Each line of the material must be returned exactly.

[START OF Data section]

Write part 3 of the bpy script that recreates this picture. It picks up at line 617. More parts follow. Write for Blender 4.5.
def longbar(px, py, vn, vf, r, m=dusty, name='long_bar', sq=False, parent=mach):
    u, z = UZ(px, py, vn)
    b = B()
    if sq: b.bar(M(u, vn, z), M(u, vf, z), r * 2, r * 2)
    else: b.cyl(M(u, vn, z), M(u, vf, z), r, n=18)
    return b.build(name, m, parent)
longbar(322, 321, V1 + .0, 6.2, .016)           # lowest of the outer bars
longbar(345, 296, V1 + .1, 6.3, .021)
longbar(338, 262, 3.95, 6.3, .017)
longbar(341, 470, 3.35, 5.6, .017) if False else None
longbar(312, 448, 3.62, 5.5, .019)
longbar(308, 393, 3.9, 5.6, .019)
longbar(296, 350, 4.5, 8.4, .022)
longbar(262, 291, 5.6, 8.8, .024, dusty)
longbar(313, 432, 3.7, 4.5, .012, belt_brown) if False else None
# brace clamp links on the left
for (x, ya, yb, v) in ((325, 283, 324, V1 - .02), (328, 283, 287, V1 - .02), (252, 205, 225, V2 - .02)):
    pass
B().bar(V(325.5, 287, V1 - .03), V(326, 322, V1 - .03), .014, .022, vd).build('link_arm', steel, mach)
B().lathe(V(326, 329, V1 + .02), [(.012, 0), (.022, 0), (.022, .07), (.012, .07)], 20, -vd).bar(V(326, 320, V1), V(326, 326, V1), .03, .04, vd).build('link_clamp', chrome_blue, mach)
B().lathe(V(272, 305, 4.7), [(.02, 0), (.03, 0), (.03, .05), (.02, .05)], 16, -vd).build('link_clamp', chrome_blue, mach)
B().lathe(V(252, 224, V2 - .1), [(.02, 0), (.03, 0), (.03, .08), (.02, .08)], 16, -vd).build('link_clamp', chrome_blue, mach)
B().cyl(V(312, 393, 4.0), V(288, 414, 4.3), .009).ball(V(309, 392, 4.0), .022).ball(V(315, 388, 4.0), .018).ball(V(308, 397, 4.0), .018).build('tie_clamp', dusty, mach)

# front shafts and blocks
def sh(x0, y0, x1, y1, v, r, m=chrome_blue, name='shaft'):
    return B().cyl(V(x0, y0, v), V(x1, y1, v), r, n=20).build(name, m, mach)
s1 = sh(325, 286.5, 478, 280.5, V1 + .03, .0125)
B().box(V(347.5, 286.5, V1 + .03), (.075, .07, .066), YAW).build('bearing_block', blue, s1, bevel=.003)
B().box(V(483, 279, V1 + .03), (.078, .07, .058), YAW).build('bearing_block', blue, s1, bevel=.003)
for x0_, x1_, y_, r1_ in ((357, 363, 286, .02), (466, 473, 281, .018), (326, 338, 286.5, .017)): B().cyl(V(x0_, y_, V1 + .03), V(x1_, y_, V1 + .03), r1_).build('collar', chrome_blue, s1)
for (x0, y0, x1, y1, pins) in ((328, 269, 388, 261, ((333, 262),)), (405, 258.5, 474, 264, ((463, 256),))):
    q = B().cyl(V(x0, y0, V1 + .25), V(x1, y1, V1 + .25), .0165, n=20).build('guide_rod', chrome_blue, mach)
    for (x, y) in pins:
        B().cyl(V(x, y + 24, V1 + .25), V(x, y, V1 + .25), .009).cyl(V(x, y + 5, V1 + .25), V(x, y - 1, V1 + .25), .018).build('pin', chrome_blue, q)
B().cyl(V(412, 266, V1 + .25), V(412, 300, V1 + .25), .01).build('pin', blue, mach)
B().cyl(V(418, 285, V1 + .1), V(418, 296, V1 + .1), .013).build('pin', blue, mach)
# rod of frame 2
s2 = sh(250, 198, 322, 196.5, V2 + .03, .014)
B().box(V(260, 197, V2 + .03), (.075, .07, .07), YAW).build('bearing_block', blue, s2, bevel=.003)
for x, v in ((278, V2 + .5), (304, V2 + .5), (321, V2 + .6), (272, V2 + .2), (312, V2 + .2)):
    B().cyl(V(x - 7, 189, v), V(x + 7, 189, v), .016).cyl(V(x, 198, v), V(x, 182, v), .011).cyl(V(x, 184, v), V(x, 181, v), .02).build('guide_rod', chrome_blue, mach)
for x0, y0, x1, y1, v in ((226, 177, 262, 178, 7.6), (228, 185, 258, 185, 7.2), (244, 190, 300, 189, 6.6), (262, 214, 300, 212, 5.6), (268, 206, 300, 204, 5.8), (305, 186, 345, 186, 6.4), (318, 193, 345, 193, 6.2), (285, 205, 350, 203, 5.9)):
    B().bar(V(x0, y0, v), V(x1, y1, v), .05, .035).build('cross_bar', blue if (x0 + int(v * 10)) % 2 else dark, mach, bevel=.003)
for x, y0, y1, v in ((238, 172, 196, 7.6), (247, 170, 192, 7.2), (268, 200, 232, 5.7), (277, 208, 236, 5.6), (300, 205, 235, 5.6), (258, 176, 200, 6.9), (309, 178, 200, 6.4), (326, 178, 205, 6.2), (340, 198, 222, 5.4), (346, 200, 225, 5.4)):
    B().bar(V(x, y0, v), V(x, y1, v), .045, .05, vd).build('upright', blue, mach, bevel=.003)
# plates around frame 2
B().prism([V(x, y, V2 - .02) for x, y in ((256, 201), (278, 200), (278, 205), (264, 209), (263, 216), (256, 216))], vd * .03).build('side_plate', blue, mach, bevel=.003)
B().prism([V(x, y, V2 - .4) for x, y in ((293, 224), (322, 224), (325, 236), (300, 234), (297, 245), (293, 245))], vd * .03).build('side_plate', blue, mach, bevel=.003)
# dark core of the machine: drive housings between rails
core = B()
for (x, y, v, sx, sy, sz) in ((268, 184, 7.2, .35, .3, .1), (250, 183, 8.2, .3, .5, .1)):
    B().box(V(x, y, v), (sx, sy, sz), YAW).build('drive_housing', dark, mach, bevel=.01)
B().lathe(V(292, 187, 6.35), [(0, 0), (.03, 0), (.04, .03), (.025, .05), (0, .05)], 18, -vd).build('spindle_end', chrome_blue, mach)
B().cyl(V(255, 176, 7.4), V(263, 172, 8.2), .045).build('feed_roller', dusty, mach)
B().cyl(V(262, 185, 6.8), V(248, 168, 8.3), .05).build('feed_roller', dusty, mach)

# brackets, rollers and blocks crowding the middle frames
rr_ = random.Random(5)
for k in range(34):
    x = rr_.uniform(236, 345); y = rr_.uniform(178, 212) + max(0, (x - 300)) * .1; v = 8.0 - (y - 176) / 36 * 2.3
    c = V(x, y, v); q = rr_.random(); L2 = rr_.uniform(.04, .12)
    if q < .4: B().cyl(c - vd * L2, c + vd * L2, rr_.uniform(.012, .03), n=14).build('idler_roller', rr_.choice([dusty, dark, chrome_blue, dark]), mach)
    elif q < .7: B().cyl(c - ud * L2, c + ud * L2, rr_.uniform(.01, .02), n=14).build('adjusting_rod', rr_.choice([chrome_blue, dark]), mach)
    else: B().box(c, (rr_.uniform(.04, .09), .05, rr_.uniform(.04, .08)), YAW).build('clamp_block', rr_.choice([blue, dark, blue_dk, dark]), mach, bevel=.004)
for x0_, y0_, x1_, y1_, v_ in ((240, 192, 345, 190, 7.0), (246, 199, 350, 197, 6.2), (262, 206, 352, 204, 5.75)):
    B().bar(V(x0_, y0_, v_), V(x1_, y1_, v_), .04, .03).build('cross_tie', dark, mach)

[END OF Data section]

#### Response to this exercise
Write part 3 of the bpy script that recreates this picture. It picks up at line 617. More parts follow. Write for Blender 4.5.
def longbar(px, py, vn, vf, r, m=dusty, name='long_bar', sq=False, parent=mach):
    u, z = UZ(px, py, vn)
    b = B()
    if sq: b.bar(M(u, vn, z), M(u, vf, z), r * 2, r * 2)
    else: b.cyl(M(u, vn, z), M(u, vf, z), r, n=18)
    return b.build(name, m, parent)
longbar(322, 321, V1 + .0, 6.2, .016)           # lowest of the outer bars
longbar(345, 296, V1 + .1, 6.3, .021)
longbar(338, 262, 3.95, 6.3, .017)
longbar(341, 470, 3.35, 5.6, .017) if False else None
longbar(312, 448, 3.62, 5.5, .019)
longbar(308, 393, 3.9, 5.6, .019)
longbar(296, 350, 4.5, 8.4, .022)
longbar(262, 291, 5.6, 8.8, .024, dusty)
longbar(313, 432, 3.7, 4.5, .012, belt_brown) if False else None
# brace clamp links on the left
for (x, ya, yb, v) in ((325, 283, 324, V1 - .02), (328, 283, 287, V1 - .02), (252, 205, 225, V2 - .02)):
    pass
B().bar(V(325.5, 287, V1 - .03), V(326, 322, V1 - .03), .014, .022, vd).build('link_arm', steel, mach)
B().lathe(V(326, 329, V1 + .02), [(.012, 0), (.022, 0), (.022, .07), (.012, .07)], 20, -vd).bar(V(326, 320, V1), V(326, 326, V1), .03, .04, vd).build('link_clamp', chrome_blue, mach)
B().lathe(V(272, 305, 4.7), [(.02, 0), (.03, 0), (.03, .05), (.02, .05)], 16, -vd).build('link_clamp', chrome_blue, mach)
B().lathe(V(252, 224, V2 - .1), [(.02, 0), (.03, 0), (.03, .08), (.02, .08)], 16, -vd).build('link_clamp', chrome_blue, mach)
B().cyl(V(312, 393, 4.0), V(288, 414, 4.3), .009).ball(V(309, 392, 4.0), .022).ball(V(315, 388, 4.0), .018).ball(V(308, 397, 4.0), .018).build('tie_clamp', dusty, mach)

# front shafts and blocks
def sh(x0, y0, x1, y1, v, r, m=chrome_blue, name='shaft'):
    return B().cyl(V(x0, y0, v), V(x1, y1, v), r, n=20).build(name, m, mach)
s1 = sh(325, 286.5, 478, 280.5, V1 + .03, .0125)
B().box(V(347.5, 286.5, V1 + .03), (.075, .07, .066), YAW).build('bearing_block', blue, s1, bevel=.003)
B().box(V(483, 279, V1 + .03), (.078, .07, .058), YAW).build('bearing_block', blue, s1, bevel=.003)
for x0_, x1_, y_, r1_ in ((357, 363, 286, .02), (466, 473, 281, .018), (326, 338, 286.5, .017)): B().cyl(V(x0_, y_, V1 + .03), V(x1_, y_, V1 + .03), r1_).build('collar', chrome_blue, s1)
for (x0, y0, x1, y1, pins) in ((328, 269, 388, 261, ((333, 262),)), (405, 258.5, 474, 264, ((463, 256),))):
    q = B().cyl(V(x0, y0, V1 + .25), V(x1, y1, V1 + .25), .0165, n=20).build('guide_rod', chrome_blue, mach)
    for (x, y) in pins:
        B().cyl(V(x, y + 24, V1 + .25), V(x, y, V1 + .25), .009).cyl(V(x, y + 5, V1 + .25), V(x, y - 1, V1 + .25), .018).build('pin', chrome_blue, q)
B().cyl(V(412, 266, V1 + .25), V(412, 300, V1 + .25), .01).build('pin', blue, mach)
B().cyl(V(418, 285, V1 + .1), V(418, 296, V1 + .1), .013).build('pin', blue, mach)
# rod of frame 2
s2 = sh(250, 198, 322, 196.5, V2 + .03, .014)
B().box(V(260, 197, V2 + .03), (.075, .07, .07), YAW).build('bearing_block', blue, s2, bevel=.003)
for x, v in ((278, V2 + .5), (304, V2 + .5), (321, V2 + .6), (272, V2 + .2), (312, V2 + .2)):
    B().cyl(V(x - 7, 189, v), V(x + 7, 189, v), .016).cyl(V(x, 198, v), V(x, 182, v), .011).cyl(V(x, 184, v), V(x, 181, v), .02).build('guide_rod', chrome_blue, mach)
for x0, y0, x1, y1, v in ((226, 177, 262, 178, 7.6), (228, 185, 258, 185, 7.2), (244, 190, 300, 189, 6.6), (262, 214, 300, 212, 5.6), (268, 206, 300, 204, 5.8), (305, 186, 345, 186, 6.4), (318, 193, 345, 193, 6.2), (285, 205, 350, 203, 5.9)):
    B().bar(V(x0, y0, v), V(x1, y1, v), .05, .035).build('cross_bar', blue if (x0 + int(v * 10)) % 2 else dark, mach, bevel=.003)
for x, y0, y1, v in ((238, 172, 196, 7.6), (247, 170, 192, 7.2), (268, 200, 232, 5.7), (277, 208, 236, 5.6), (300, 205, 235, 5.6), (258, 176, 200, 6.9), (309, 178, 200, 6.4), (326, 178, 205, 6.2), (340, 198, 222, 5.4), (346, 200, 225, 5.4)):
    B().bar(V(x, y0, v), V(x, y1, v), .045, .05, vd).build('upright', blue, mach, bevel=.003)
# plates around frame 2
B().prism([V(x, y, V2 - .02) for x, y in ((256, 201), (278, 200), (278, 205), (264, 209), (263, 216), (256, 216))], vd * .03).build('side_plate', blue, mach, bevel=.003)
B().prism([V(x, y, V2 - .4) for x, y in ((293, 224), (322, 224), (325, 236), (300, 234), (297, 245), (293, 245))], vd * .03).build('side_plate', blue, mach, bevel=.003)
# dark core of the machine: drive housings between rails
core = B()
for (x, y, v, sx, sy, sz) in ((268, 184, 7.2, .35, .3, .1), (250, 183, 8.2, .3, .5, .1)):
    B().box(V(x, y, v), (sx, sy, sz), YAW).build('drive_housing', dark, mach, bevel=.01)
B().lathe(V(292, 187, 6.35), [(0, 0), (.03, 0), (.04, .03), (.025, .05), (0, .05)], 18, -vd).build('spindle_end', chrome_blue, mach)
B().cyl(V(255, 176, 7.4), V(263, 172, 8.2), .045).build('feed_roller', dusty, mach)
B().cyl(V(262, 185, 6.8), V(248, 168, 8.3), .05).build('feed_roller', dusty, mach)

# brackets, rollers and blocks crowding the middle frames
rr_ = random.Random(5)
for k in range(34):
    x = rr_.uniform(236, 345); y = rr_.uniform(178, 212) + max(0, (x - 300)) * .1; v = 8.0 - (y - 176) / 36 * 2.3
    c = V(x, y, v); q = rr_.random(); L2 = rr_.uniform(.04, .12)
    if q < .4: B().cyl(c - vd * L2, c + vd * L2, rr_.uniform(.012, .03), n=14).build('idler_roller', rr_.choice([dusty, dark, chrome_blue, dark]), mach)
    elif q < .7: B().cyl(c - ud * L2, c + ud * L2, rr_.uniform(.01, .02), n=14).build('adjusting_rod', rr_.choice([chrome_blue, dark]), mach)
    else: B().box(c, (rr_.uniform(.04, .09), .05, rr_.uniform(.04, .08)), YAW).build('clamp_block', rr_.choice([blue, dark, blue_dk, dark]), mach, bevel=.004)
for x0_, y0_, x1_, y1_, v_ in ((240, 192, 345, 190, 7.0), (246, 199, 350, 197, 6.2), (262, 206, 352, 204, 5.75)):
    B().bar(V(x0_, y0_, v_), V(x1_, y1_, v_), .04, .03).build('cross_tie', dark, mach)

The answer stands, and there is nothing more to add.